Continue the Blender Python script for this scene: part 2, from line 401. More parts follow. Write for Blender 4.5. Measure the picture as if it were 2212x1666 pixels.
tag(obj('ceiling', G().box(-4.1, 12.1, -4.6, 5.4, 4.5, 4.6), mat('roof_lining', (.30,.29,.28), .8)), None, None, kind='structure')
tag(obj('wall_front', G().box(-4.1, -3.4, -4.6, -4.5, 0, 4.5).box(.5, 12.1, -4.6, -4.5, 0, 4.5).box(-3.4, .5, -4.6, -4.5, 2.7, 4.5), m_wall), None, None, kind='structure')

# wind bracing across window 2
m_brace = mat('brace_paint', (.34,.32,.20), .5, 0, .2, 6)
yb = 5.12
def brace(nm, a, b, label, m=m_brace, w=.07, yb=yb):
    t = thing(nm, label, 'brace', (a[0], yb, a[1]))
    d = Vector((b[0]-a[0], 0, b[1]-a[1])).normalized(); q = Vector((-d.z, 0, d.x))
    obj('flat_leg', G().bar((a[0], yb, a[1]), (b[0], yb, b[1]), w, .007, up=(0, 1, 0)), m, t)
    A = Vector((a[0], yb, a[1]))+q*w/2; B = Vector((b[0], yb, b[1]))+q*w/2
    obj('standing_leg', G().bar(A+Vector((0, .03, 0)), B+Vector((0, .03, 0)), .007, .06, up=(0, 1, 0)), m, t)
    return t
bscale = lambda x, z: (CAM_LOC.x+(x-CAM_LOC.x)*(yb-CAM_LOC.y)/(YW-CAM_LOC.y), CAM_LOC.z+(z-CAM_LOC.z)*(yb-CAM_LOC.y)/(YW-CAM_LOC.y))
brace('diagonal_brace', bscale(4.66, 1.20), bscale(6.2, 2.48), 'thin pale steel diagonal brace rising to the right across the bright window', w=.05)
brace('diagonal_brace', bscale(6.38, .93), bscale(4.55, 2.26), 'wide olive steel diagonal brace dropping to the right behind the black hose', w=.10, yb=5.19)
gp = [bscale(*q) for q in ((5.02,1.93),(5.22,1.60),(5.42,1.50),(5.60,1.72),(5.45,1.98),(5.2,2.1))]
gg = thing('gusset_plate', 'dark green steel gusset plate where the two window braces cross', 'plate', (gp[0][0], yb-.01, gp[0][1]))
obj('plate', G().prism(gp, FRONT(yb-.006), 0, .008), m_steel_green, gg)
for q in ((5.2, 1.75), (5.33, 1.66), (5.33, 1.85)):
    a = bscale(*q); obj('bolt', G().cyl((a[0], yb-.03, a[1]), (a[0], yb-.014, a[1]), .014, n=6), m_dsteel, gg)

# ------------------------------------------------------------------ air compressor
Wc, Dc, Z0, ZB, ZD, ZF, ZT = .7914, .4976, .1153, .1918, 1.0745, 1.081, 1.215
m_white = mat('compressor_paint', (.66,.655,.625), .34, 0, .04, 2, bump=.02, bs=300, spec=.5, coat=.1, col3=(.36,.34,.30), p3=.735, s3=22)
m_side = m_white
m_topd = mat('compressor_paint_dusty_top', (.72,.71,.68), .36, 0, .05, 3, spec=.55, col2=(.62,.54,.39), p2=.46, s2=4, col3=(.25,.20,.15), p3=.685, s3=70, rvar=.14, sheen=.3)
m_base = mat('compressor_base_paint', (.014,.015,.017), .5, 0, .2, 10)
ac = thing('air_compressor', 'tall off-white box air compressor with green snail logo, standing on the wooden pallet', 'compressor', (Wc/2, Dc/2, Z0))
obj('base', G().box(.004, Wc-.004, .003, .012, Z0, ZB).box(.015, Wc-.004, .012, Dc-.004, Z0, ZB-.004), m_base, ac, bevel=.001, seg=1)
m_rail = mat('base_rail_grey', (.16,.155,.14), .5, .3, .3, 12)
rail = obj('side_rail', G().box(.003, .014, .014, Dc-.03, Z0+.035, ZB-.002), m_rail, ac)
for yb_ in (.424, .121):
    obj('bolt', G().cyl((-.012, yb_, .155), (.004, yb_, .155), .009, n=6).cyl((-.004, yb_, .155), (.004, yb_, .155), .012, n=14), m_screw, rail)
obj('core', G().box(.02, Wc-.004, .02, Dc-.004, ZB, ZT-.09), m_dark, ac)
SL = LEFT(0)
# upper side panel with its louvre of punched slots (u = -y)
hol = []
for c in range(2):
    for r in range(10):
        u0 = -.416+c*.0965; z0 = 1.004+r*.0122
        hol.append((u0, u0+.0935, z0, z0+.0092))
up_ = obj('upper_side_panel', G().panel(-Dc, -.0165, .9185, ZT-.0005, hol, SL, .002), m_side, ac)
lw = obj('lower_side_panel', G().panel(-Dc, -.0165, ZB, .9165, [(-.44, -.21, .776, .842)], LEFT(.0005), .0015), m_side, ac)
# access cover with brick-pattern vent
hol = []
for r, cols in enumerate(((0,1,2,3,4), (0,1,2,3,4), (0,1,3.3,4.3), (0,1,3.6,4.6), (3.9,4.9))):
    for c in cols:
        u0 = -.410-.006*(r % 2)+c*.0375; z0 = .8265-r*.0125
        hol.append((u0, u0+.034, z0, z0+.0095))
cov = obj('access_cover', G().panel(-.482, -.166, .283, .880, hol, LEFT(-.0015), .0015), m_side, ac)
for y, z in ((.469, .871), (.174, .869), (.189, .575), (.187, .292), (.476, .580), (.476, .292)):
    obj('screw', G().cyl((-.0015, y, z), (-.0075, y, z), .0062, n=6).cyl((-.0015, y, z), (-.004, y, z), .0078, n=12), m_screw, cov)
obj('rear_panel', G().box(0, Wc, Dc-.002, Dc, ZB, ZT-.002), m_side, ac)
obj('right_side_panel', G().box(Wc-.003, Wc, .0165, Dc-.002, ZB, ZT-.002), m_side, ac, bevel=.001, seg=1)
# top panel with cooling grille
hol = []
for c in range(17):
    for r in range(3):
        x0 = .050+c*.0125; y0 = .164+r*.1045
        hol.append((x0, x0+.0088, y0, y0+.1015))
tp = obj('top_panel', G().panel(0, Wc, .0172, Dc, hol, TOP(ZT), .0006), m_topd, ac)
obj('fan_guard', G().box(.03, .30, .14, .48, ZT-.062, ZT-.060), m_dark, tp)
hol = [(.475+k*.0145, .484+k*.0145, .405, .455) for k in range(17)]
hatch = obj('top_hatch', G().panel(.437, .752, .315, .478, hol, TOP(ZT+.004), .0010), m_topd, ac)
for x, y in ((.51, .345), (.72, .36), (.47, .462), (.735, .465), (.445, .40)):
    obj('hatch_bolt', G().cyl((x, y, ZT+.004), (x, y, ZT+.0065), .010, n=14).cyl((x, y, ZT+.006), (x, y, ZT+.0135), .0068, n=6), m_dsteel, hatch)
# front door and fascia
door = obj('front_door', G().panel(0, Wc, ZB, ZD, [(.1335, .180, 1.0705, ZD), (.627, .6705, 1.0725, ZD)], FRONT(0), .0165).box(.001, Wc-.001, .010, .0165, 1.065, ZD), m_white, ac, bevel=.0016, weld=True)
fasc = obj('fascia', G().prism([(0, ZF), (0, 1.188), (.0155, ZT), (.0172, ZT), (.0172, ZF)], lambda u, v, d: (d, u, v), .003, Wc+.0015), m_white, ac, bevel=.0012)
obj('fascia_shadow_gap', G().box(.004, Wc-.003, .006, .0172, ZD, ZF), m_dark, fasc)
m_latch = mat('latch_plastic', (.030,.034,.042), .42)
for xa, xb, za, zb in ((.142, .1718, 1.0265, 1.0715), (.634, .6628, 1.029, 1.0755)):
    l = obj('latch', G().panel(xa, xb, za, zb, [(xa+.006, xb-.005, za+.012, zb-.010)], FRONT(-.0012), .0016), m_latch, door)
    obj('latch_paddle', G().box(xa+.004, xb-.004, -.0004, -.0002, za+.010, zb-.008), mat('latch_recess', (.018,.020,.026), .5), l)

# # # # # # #

▶ **Brief**: Extract exactly the leading lines of the data, stopping at and including the line with "m_wall), None, None, kind='structure')".

▶ **Result of the task**:
Continue the Blender Python script for this scene: part 2, from line 401. More parts follow. Write for Blender 4.5. Measure the picture as if it were 2212x1666 pixels.
tag(obj('ceiling', G().box(-4.1, 12.1, -4.6, 5.4, 4.5, 4.6), mat('roof_lining', (.30,.29,.28), .8)), None, None, kind='structure')
tag(obj('wall_front', G().box(-4.1, -3.4, -4.6, -4.5, 0, 4.5).box(.5, 12.1, -4.6, -4.5, 0, 4.5).box(-3.4, .5, -4.6, -4.5, 2.7, 4.5), m_wall), None, None, kind='structure')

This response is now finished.